Description of the task:
Restate the whole listing word for word. Pictures are left out.

Data:
┄┄┄┄┄┄┄┄┄┄┄┄┄┄┄┄┄┄┄┄

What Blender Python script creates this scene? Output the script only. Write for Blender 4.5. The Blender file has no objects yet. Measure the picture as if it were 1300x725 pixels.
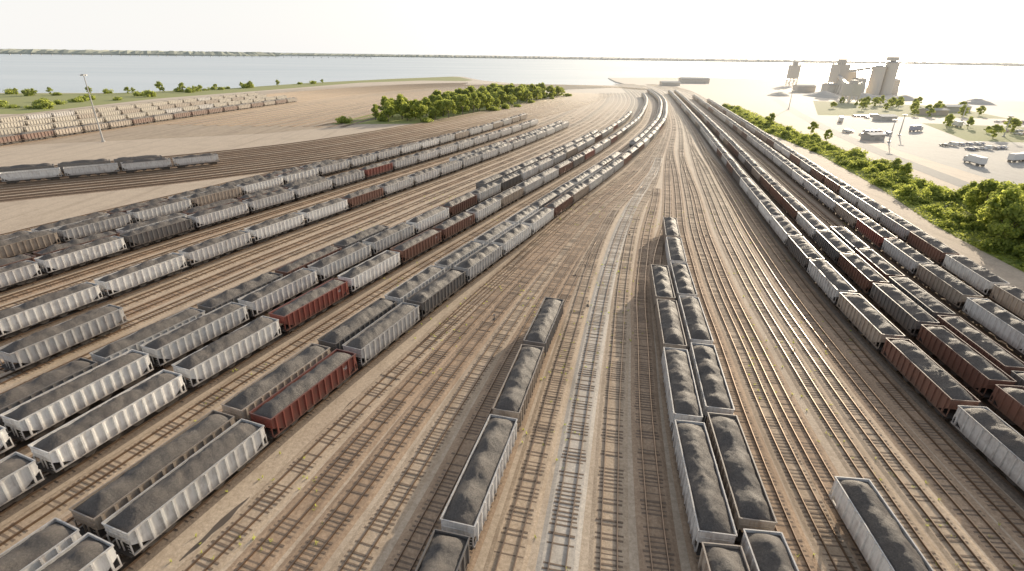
import bpy, math, random
import numpy as np
from mathutils import Vector, Matrix, noise
random.seed(7); rng=np.random.default_rng(7)
D=bpy.data; C=bpy.context.scene.collection
EL,AZ=math.radians(13.5),math.radians(33)
S=Vector((math.sin(AZ)*math.cos(EL),math.cos(AZ)*math.cos(EL),math.sin(EL)))
def link(o): C.objects.link(o); return o
# ------------------------------------------------------------------ materials
def new_mat(name):
    m=D.materials.new(name); m.use_nodes=True
    nt=m.node_tree; b=nt.nodes['Principled BSDF']; return m,nt,b
def N(nt,t,**k):
    n=nt.nodes.new(t)
    for a,v in k.items(): setattr(n,a,v)
    return n
def ramp(nt,fac,stops):
    r=N(nt,'ShaderNodeValToRGB'); e=r.color_ramp.elements
    while len(e)<len(stops): e.new(.5)
    for el,(p,c) in zip(e,stops): el.position=p; el.color=(c[0],c[1],c[2],1)
    nt.links.new(fac,r.inputs[0]); return r.outputs[0]
def noise_n(nt,vec,scale,detail=4,rough=.6):
    n=N(nt,'ShaderNodeTexNoise'); n.inputs['Scale'].default_value=scale
    n.inputs['Detail'].default_value=detail; n.inputs['Roughness'].default_value=rough
    if vec is not None: nt.links.new(vec,n.inputs['Vector'])
    return n.outputs['Fac']
def mixc(nt,fac,a,b,blend='MIX'):
    m=N(nt,'ShaderNodeMix',data_type='RGBA',blend_type=blend)
    if isinstance(fac,(int,float)): m.inputs[0].default_value=fac
    else: nt.links.new(fac,m.inputs[0])
    for i,c in ((6,a),(7,b)):
        if isinstance(c,tuple): m.inputs[i].default_value=(c[0],c[1],c[2],1)
        else: nt.links.new(c,m.inputs[i])
    return m.outputs[2]
def mathn(nt,op,a,b=None):
    n=N(nt,'ShaderNodeMath',operation=op)
    for i,v in enumerate((a,b)):
        if v is None: continue
        if isinstance(v,(int,float)): n.inputs[i].default_value=v
        else: nt.links.new(v,n.inputs[i])
    return n.outputs[0]
def maprange(nt,v,a,b,c,d,smooth=False):
    mr=N(nt,'ShaderNodeMapRange')
    if smooth: mr.interpolation_type='SMOOTHSTEP'
    for i,q in enumerate((a,b,c,d)): mr.inputs[i+1].default_value=q
    nt.links.new(v,mr.inputs[0]); return mr.outputs[0]
def mapped(nt,world=True,scale=(1,1,1),rotz=0):
    if world: src=N(nt,'ShaderNodeNewGeometry').outputs['Position']
    else: src=N(nt,'ShaderNodeTexCoord').outputs['Object']
    mp=N(nt,'ShaderNodeMapping'); mp.inputs['Scale'].default_value=scale; mp.inputs['Rotation'].default_value=(0,0,rotz)
    nt.links.new(src,mp.inputs[0]); return mp.outputs[0]
def bump(nt,b,h,strength,dist=.1):
    n=N(nt,'ShaderNodeBump'); n.inputs['Strength'].default_value=strength; n.inputs['Distance'].default_value=dist
    nt.links.new(h,n.inputs['Height']); nt.links.new(n.outputs[0],b.inputs['Normal'])
def gravel(name,c1,c2,dark,fine=2.2,streak=.5,rough=.85,spec=.3):
    m,nt,b=new_mat(name)
    p=mapped(nt); ps=mapped(nt,scale=(.30,.012,.3),rotz=math.radians(17))
    f=noise_n(nt,p,fine,6,.75); med=noise_n(nt,p,.09,5,.6); st=noise_n(nt,ps,1,5,.65); ml=noise_n(nt,p,.45,5,.7)
    col=mixc(nt,ramp(nt,f,[(.3,(0,0,0)),(.7,(1,1,1))]),c1,c2)
    col=mixc(nt,ramp(nt,ml,[(.5,(0,0,0)),(.72,(.35,.35,.35))]),col,dark)
    col=mixc(nt,ramp(nt,med,[(.5,(0,0,0)),(.8,(.4,.4,.4))]),col,dark)
    col=mixc(nt,ramp(nt,st,[(.5,(0,0,0)),(.72,(streak,streak,streak))]),col,dark)
    nt.links.new(col,b.inputs['Base Color']); b.inputs['Roughness'].default_value=rough
    b.inputs['Specular IOR Level'].default_value=spec
    bump(nt,b,f,.5,.08); return m
def plain(name,c,rough=.6,metal=0,var=.25,scale=3,spec=.5):
    m,nt,b=new_mat(name); p=mapped(nt,False)
    f=noise_n(nt,p,scale,4); k=1-var
    nt.links.new(mixc(nt,f,(c[0]*k,c[1]*k,c[2]*k),(min(1,c[0]*(1+var)),min(1,c[1]*(1+var)),min(1,c[2]*(1+var)))),b.inputs['Base Color'])
    b.inputs['Roughness'].default_value=rough; b.inputs['Metallic'].default_value=metal; b.inputs['Specular IOR Level'].default_value=spec
    return m
G_yard=gravel('yard_ballast',(.41,.315,.225),(.70,.57,.43),(.28,.20,.135),spec=.5)
B_rust=gravel('bed_rust',(.30,.205,.135),(.58,.425,.295),(.21,.14,.09),3)
B_tan=gravel('bed_tan',(.38,.285,.20),(.66,.525,.385),(.25,.18,.12),3)
B_pale=gravel('bed_pale',(.45,.40,.34),(.70,.63,.54),(.32,.27,.21),3)
B_coal=gravel('bed_coal',(.14,.107,.082),(.34,.265,.20),(.10,.076,.058),3)
M_tie=plain('sleeper_wood',(.21,.155,.112),.9,0,.4,2)
M_rail=plain('rail_steel',(.30,.22,.16),.30,.8,.3,1)
M_dirt=gravel('dirt_tan',(.34,.255,.175),(.53,.41,.29),(.22,.16,.11),.4,.8)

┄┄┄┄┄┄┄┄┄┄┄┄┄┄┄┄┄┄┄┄

Worked solution:
What Blender Python script creates this scene? Output the script only. Write for Blender 4.5. The Blender file has no objects yet. Measure the picture as if it were 1300x725 pixels.
import bpy, math, random
import numpy as np
from mathutils import Vector, Matrix, noise
random.seed(7); rng=np.random.default_rng(7)
D=bpy.data; C=bpy.context.scene.collection
EL,AZ=math.radians(13.5),math.radians(33)
S=Vector((math.sin(AZ)*math.cos(EL),math.cos(AZ)*math.cos(EL),math.sin(EL)))
def link(o): C.objects.link(o); return o
# ------------------------------------------------------------------ materials
def new_mat(name):
    m=D.materials.new(name); m.use_nodes=True
    nt=m.node_tree; b=nt.nodes['Principled BSDF']; return m,nt,b
def N(nt,t,**k):
    n=nt.nodes.new(t)
    for a,v in k.items(): setattr(n,a,v)
    return n
def ramp(nt,fac,stops):
    r=N(nt,'ShaderNodeValToRGB'); e=r.color_ramp.elements
    while len(e)<len(stops): e.new(.5)
    for el,(p,c) in zip(e,stops): el.position=p; el.color=(c[0],c[1],c[2],1)
    nt.links.new(fac,r.inputs[0]); return r.outputs[0]
def noise_n(nt,vec,scale,detail=4,rough=.6):
    n=N(nt,'ShaderNodeTexNoise'); n.inputs['Scale'].default_value=scale
    n.inputs['Detail'].default_value=detail; n.inputs['Roughness'].default_value=rough
    if vec is not None: nt.links.new(vec,n.inputs['Vector'])
    return n.outputs['Fac']
def mixc(nt,fac,a,b,blend='MIX'):
    m=N(nt,'ShaderNodeMix',data_type='RGBA',blend_type=blend)
    if isinstance(fac,(int,float)): m.inputs[0].default_value=fac
    else: nt.links.new(fac,m.inputs[0])
    for i,c in ((6,a),(7,b)):
        if isinstance(c,tuple): m.inputs[i].default_value=(c[0],c[1],c[2],1)
        else: nt.links.new(c,m.inputs[i])
    return m.outputs[2]
def mathn(nt,op,a,b=None):
    n=N(nt,'ShaderNodeMath',operation=op)
    for i,v in enumerate((a,b)):
        if v is None: continue
        if isinstance(v,(int,float)): n.inputs[i].default_value=v
        else: nt.links.new(v,n.inputs[i])
    return n.outputs[0]
def maprange(nt,v,a,b,c,d,smooth=False):
    mr=N(nt,'ShaderNodeMapRange')
    if smooth: mr.interpolation_type='SMOOTHSTEP'
    for i,q in enumerate((a,b,c,d)): mr.inputs[i+1].default_value=q
    nt.links.new(v,mr.inputs[0]); return mr.outputs[0]
def mapped(nt,world=True,scale=(1,1,1),rotz=0):
    if world: src=N(nt,'ShaderNodeNewGeometry').outputs['Position']
    else: src=N(nt,'ShaderNodeTexCoord').outputs['Object']
    mp=N(nt,'ShaderNodeMapping'); mp.inputs['Scale'].default_value=scale; mp.inputs['Rotation'].default_value=(0,0,rotz)
    nt.links.new(src,mp.inputs[0]); return mp.outputs[0]
def bump(nt,b,h,strength,dist=.1):
    n=N(nt,'ShaderNodeBump'); n.inputs['Strength'].default_value=strength; n.inputs['Distance'].default_value=dist
    nt.links.new(h,n.inputs['Height']); nt.links.new(n.outputs[0],b.inputs['Normal'])
def gravel(name,c1,c2,dark,fine=2.2,streak=.5,rough=.85,spec=.3):
    m,nt,b=new_mat(name)
    p=mapped(nt); ps=mapped(nt,scale=(.30,.012,.3),rotz=math.radians(17))
    f=noise_n(nt,p,fine,6,.75); med=noise_n(nt,p,.09,5,.6); st=noise_n(nt,ps,1,5,.65); ml=noise_n(nt,p,.45,5,.7)
    col=mixc(nt,ramp(nt,f,[(.3,(0,0,0)),(.7,(1,1,1))]),c1,c2)
    col=mixc(nt,ramp(nt,ml,[(.5,(0,0,0)),(.72,(.35,.35,.35))]),col,dark)
    col=mixc(nt,ramp(nt,med,[(.5,(0,0,0)),(.8,(.4,.4,.4))]),col,dark)
    col=mixc(nt,ramp(nt,st,[(.5,(0,0,0)),(.72,(streak,streak,streak))]),col,dark)
    nt.links.new(col,b.inputs['Base Color']); b.inputs['Roughness'].default_value=rough
    b.inputs['Specular IOR Level'].default_value=spec
    bump(nt,b,f,.5,.08); return m
def plain(name,c,rough=.6,metal=0,var=.25,scale=3,spec=.5):
    m,nt,b=new_mat(name); p=mapped(nt,False)
    f=noise_n(nt,p,scale,4); k=1-var
    nt.links.new(mixc(nt,f,(c[0]*k,c[1]*k,c[2]*k),(min(1,c[0]*(1+var)),min(1,c[1]*(1+var)),min(1,c[2]*(1+var)))),b.inputs['Base Color'])
    b.inputs['Roughness'].default_value=rough; b.inputs['Metallic'].default_value=metal; b.inputs['Specular IOR Level'].default_value=spec
    return m
G_yard=gravel('yard_ballast',(.41,.315,.225),(.70,.57,.43),(.28,.20,.135),spec=.5)
B_rust=gravel('bed_rust',(.30,.205,.135),(.58,.425,.295),(.21,.14,.09),3)
B_tan=gravel('bed_tan',(.38,.285,.20),(.66,.525,.385),(.25,.18,.12),3)
B_pale=gravel('bed_pale',(.45,.40,.34),(.70,.63,.54),(.32,.27,.21),3)
B_coal=gravel('bed_coal',(.14,.107,.082),(.34,.265,.20),(.10,.076,.058),3)
M_tie=plain('sleeper_wood',(.21,.155,.112),.9,0,.4,2)
M_rail=plain('rail_steel',(.30,.22,.16),.30,.8,.3,1)
M_dirt=gravel('dirt_tan',(.34,.255,.175),(.53,.41,.29),(.22,.16,.11),.4,.8)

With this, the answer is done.